A Chinaman's Chance
A Chinaman's Chance: The Chinese on the Rocky Mountain Mining Frontier Liping Zhu,
Publisher: University Press of Colorado
ISBN: 087081575X
DDC: 973
Edition: Paperback; 2000-01
Summary:
Writers and historians have traditionally portrayed Chinese
immigrants in the nineteenth-century American West as victims. By
investigating the early history of Idaho’s Boise Basin, Liping Zhu
challenges this image and offers an alternative discourse to the
study of this ethnic minority. Between 1863 and 1910, a large number
of Chinese immigrants resided in the Boise Basin to search for gold.

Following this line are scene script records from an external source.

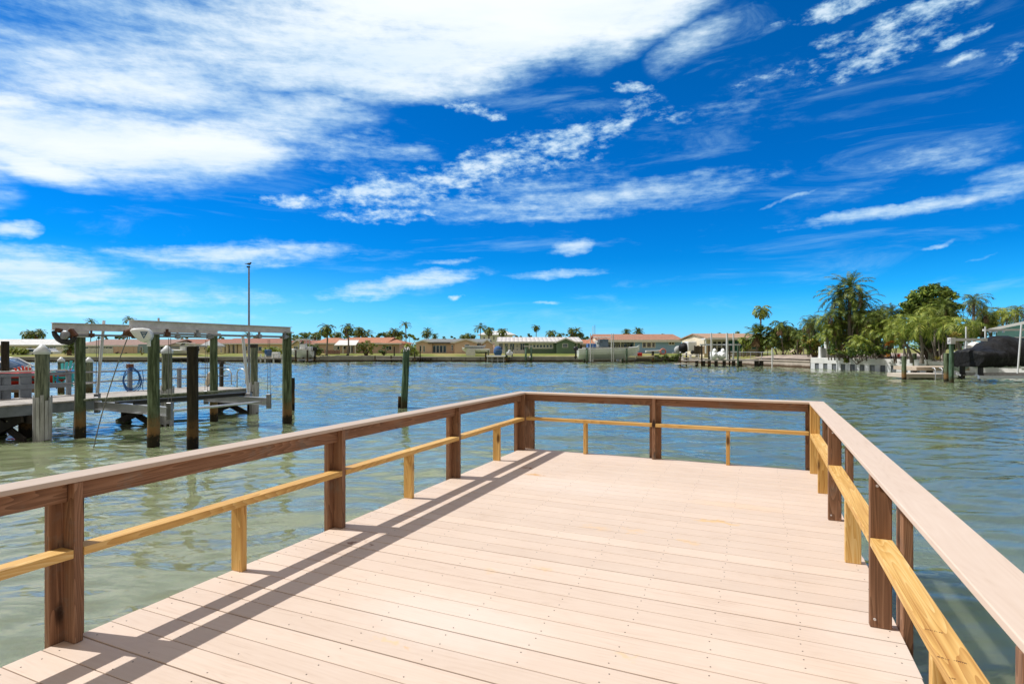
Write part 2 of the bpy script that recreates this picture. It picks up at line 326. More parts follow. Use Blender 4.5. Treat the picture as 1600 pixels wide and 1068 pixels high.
def composite(name, axis, stains, tone=1.0):
    m, t, b, N, L = newmat(name)
    tcn = N('ShaderNodeTexCoord'); g = N('ShaderNodeNewGeometry')
    cx = N('ShaderNodeCombineXYZ')
    for i in range(3): L(g.outputs['Random Per Island'], cx.inputs[i])
    sc1 = N('ShaderNodeVectorMath', operation='SCALE'); L(cx.outputs[0], sc1.inputs[0]); sc1.inputs['Scale'].default_value = 23
    ad = N('ShaderNodeVectorMath', operation='ADD'); L(tcn.outputs['Object'], ad.inputs[0]); L(sc1.outputs[0], ad.inputs[1])
    def st(al, ac):
        mp = N('ShaderNodeMapping'); v = [ac] * 3; v[axis] = al; mp.inputs['Scale'].default_value = v; L(ad.outputs[0], mp.inputs[0]); return mp.outputs[0]
    fi = N('ShaderNodeTexNoise'); L(st(3, 90), fi.inputs['Vector']); fi.inputs['Scale'].default_value = 1; fi.inputs['Detail'].default_value = 4
    fld = N('ShaderNodeTexNoise'); L(st(1.1, 9), fld.inputs['Vector']); fld.inputs['Scale'].default_value = 1; fld.inputs['Detail'].default_value = 1
    rg = N('ShaderNodeMath', operation='MULTIPLY'); L(fld.outputs['Fac'], rg.inputs[0]); rg.inputs[1].default_value = 26
    fr = N('ShaderNodeMath', operation='PINGPONG'); L(rg.outputs[0], fr.inputs[0]); fr.inputs[1].default_value = 1
    cl_ = N('ShaderNodeTexNoise'); L(tcn.outputs['Object'], cl_.inputs['Vector']); cl_.inputs['Scale'].default_value = 2.2; cl_.inputs['Detail'].default_value = 7; cl_.inputs['Roughness'].default_value = .65
    s1 = N('ShaderNodeMath', operation='MULTIPLY_ADD'); L(fi.outputs['Fac'], s1.inputs[0]); s1.inputs[1].default_value = .42
    c5 = N('ShaderNodeMath', operation='MULTIPLY_ADD'); L(cl_.outputs['Fac'], c5.inputs[0]); c5.inputs[1].default_value = .45; c5.inputs[2].default_value = .26; L(c5.outputs[0], s1.inputs[2])
    s2 = N('ShaderNodeMath', operation='MULTIPLY_ADD'); L(fr.outputs[0], s2.inputs[0]); s2.inputs[1].default_value = .10; L(s1.outputs[0], s2.inputs[2])
    r = N('ShaderNodeValToRGB'); L(s2.outputs[0], r.inputs[0]); setramp(r, [(.5, (.72, .585, .48)), (.8, (.665, .525, .42)), (1.0, (.56, .425, .325))])
    out = r.outputs[0]
    hv = N('ShaderNodeHueSaturation'); mr = N('ShaderNodeMapRange'); L(g.outputs['Random Per Island'], mr.inputs[0]); mr.inputs[3].default_value = .95; mr.inputs[4].default_value = 1.04
    mr.inputs[3].default_value *= tone; mr.inputs[4].default_value *= tone; L(out, hv.inputs['Color']); L(mr.outputs[0], hv.inputs['Value']); out = hv.outputs[0]
    # rust and leaf stains where the boards show them
    wp = N('ShaderNodeTexNoise'); L(tcn.outputs['Object'], wp.inputs['Vector']); wp.inputs['Scale'].default_value = 14; wp.inputs['Detail'].default_value = 5
    sb = N('ShaderNodeVectorMath', operation='SUBTRACT'); L(wp.outputs['Color'], sb.inputs[0]); sb.inputs[1].default_value = (.5, .5, .5)
    ss = N('ShaderNodeVectorMath', operation='SCALE'); L(sb.outputs[0], ss.inputs[0]); ss.inputs['Scale'].default_value = .22
    aw = N('ShaderNodeVectorMath', operation='ADD'); L(tcn.outputs['Object'], aw.inputs[0]); L(ss.outputs[0], aw.inputs[1])
    for (sx, sy, rx, ry, k, c) in stains:
        mp = N('ShaderNodeMapping', vector_type='TEXTURE'); L(aw.outputs[0], mp.inputs[0]); mp.inputs['Location'].default_value = (sx, sy, 0); mp.inputs['Scale'].default_value = (rx, ry, 1)
        le = N('ShaderNodeVectorMath', operation='LENGTH'); L(mp.outputs[0], le.inputs[0])
        rr = N('ShaderNodeMapRange', interpolation_type='SMOOTHSTEP'); L(le.outputs['Value'], rr.inputs[0]); rr.inputs[1].default_value = 1.15; rr.inputs[2].default_value = .3; rr.inputs[3].default_value = 0; rr.inputs[4].default_value = k
        mk = N('ShaderNodeMix', data_type='RGBA'); L(rr.outputs[0], mk.inputs[0]); L(out, mk.inputs[6]); mk.inputs[7].default_value = (*c, 1); out = mk.outputs[2]
    L(out, b.inputs['Base Color']); b.inputs['Roughness'].default_value = .62; b.inputs['Specular IOR Level'].default_value = .25
    bp = N('ShaderNodeBump'); bp.inputs['Strength'].default_value = .25; bp.inputs['Distance'].default_value = .003; L(s2.outputs[0], bp.inputs['Height']); L(bp.outputs[0], b.inputs['Normal'])
    return m

def pile_mat(name, top, mid, tide=(.30, .17, .07), base=(.03, .025, .015), h=.95):
    """round timber pile: green-grey above, rust-brown barnacle band and black foot at the tide line"""
    m, t, b, N, L = newmat(name)
    tcn = N('ShaderNodeTexCoord'); mp = N('ShaderNodeMapping'); mp.inputs['Scale'].default_value = (14, 14, 1.4); L(tcn.outputs['Object'], mp.inputs[0])
    no = N('ShaderNodeTexNoise'); L(mp.outputs[0], no.inputs['Vector']); no.inputs['Scale'].default_value = 1; no.inputs['Detail'].default_value = 7; no.inputs['Roughness'].default_value = .7
    r = N('ShaderNodeValToRGB'); L(no.outputs['Fac'], r.inputs[0]); setramp(r, [(.30, mul(mid, .25)), (.44, mid), (.58, top), (.75, mul(top, 2.0))])
    sp = N('ShaderNodeSeparateXYZ'); L(tcn.outputs['Object'], sp.inputs[0])
    n2 = N('ShaderNodeTexNoise'); L(tcn.outputs['Object'], n2.inputs['Vector']); n2.inputs['Scale'].default_value = 7; n2.inputs['Detail'].default_value = 7; n2.inputs['Roughness'].default_value = .75
    za = N('ShaderNodeMath', operation='MULTIPLY_ADD'); L(n2.outputs['Fac'], za.inputs[0]); za.inputs[1].default_value = .9; L(sp.outputs[2], za.inputs[2])
    zr = N('ShaderNodeValToRGB'); mr = N('ShaderNodeMapRange'); L(za.outputs[0], mr.inputs[0]); mr.inputs[1].default_value = 0; mr.inputs[2].default_value = h + .70; L(mr.outputs[0], zr.inputs[0])
    setramp(zr, [(.0, base), (.38, base), (.46, mul(tide, .8)), (.56, mul(tide, .9)), (.70, mul(tide, .45)), (.82, mul(mid, .6))])
    fr = N('ShaderNodeValToRGB'); L(mr.outputs[0], fr.inputs[0]); setramp(fr, [(.50, (1, 1, 1)), (.80, (0, 0, 0))])
    mk = N('ShaderNodeMix', data_type='RGBA'); L(fr.outputs[0], mk.inputs[0]); L(r.outputs[0], mk.inputs[6]); L(zr.outputs[0], mk.inputs[7])
    L(mk.outputs[2], b.inputs['Base Color']); b.inputs['Roughness'].default_value = .85; b.inputs['Specular IOR Level'].default_value = .2
    bp = N('ShaderNodeBump'); bp.inputs['Strength'].default_value = .7; bp.inputs['Distance'].default_value = .02; L(no.outputs['Fac'], bp.inputs['Height']); L(bp.outputs[0], b.inputs['Normal'])
    return m
m_pile = pile_mat('green_grey_pile', (.16, .20, .12), (.07, .095, .05))
m_pile_dark = pile_mat('dark_wet_pile', (.05, .042, .028), (.03, .026, .018), tide=(.16, .09, .035), base=(.015, .012, .008))
m_pile_green = pile_mat('treated_green_pile', (.11, .18, .12), (.05, .09, .055), tide=(.07, .06, .03), base=(.05, .045, .025), h=.5)
m_pile_pale = pile_mat('pale_dock_pile', (.25, .27, .19), (.13, .15, .105), tide=(.12, .08, .04), h=.5)

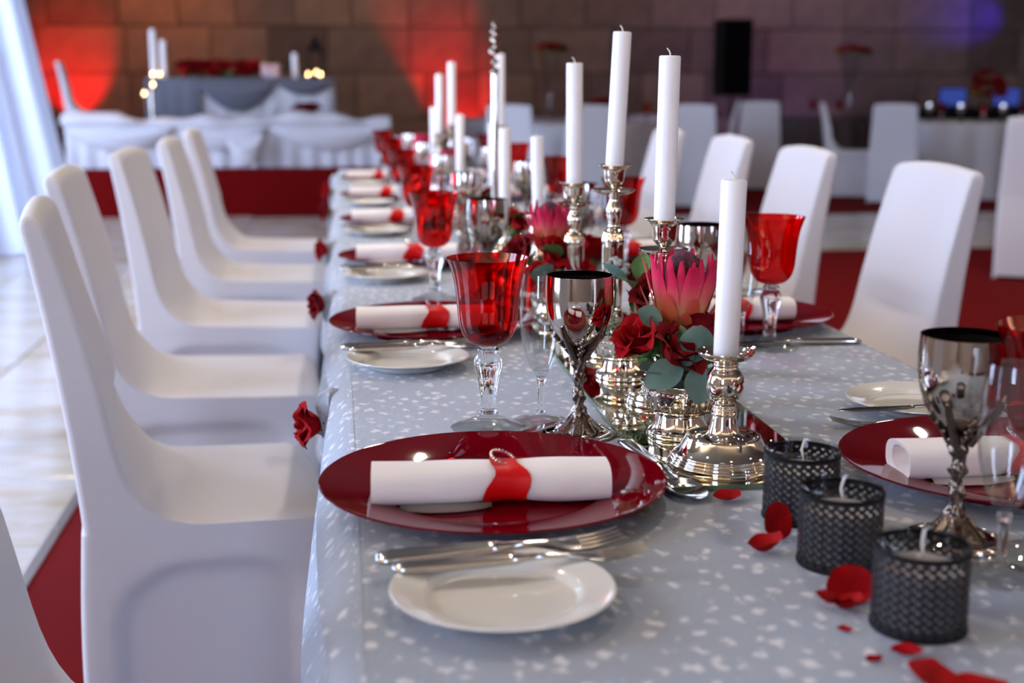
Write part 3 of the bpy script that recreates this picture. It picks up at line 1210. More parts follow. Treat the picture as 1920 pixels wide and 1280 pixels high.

As in many Rocky Mountain mining camps, they comprised a majority of
the population. Unlike settlers in many other boom-and-bust western
mining towns, the Chinese in the Boise Basin managed to stay there
for more than half a century. Thus, the Chinese portrayed all the
stereotypical frontier roles-victors, victims, and villains. Their
basic material needs were guaranteed, and many individuals were able
to climb up the economic ladder. Frontier justice was used to settle
disputes; Chinese-Americans frequently challenged white opponents in
the various courts as well as in gun battles. Interesting and
provocative, A Chinaman’s Chance not only offers general readers a
narrative account of the Rocky Mountain mining frontier, but also
introduces a fresh interpretation of the Chinese experience in
nineteenth-century America to scholars interested in Asian American
studies, immigration history, and ethnicity in the American West.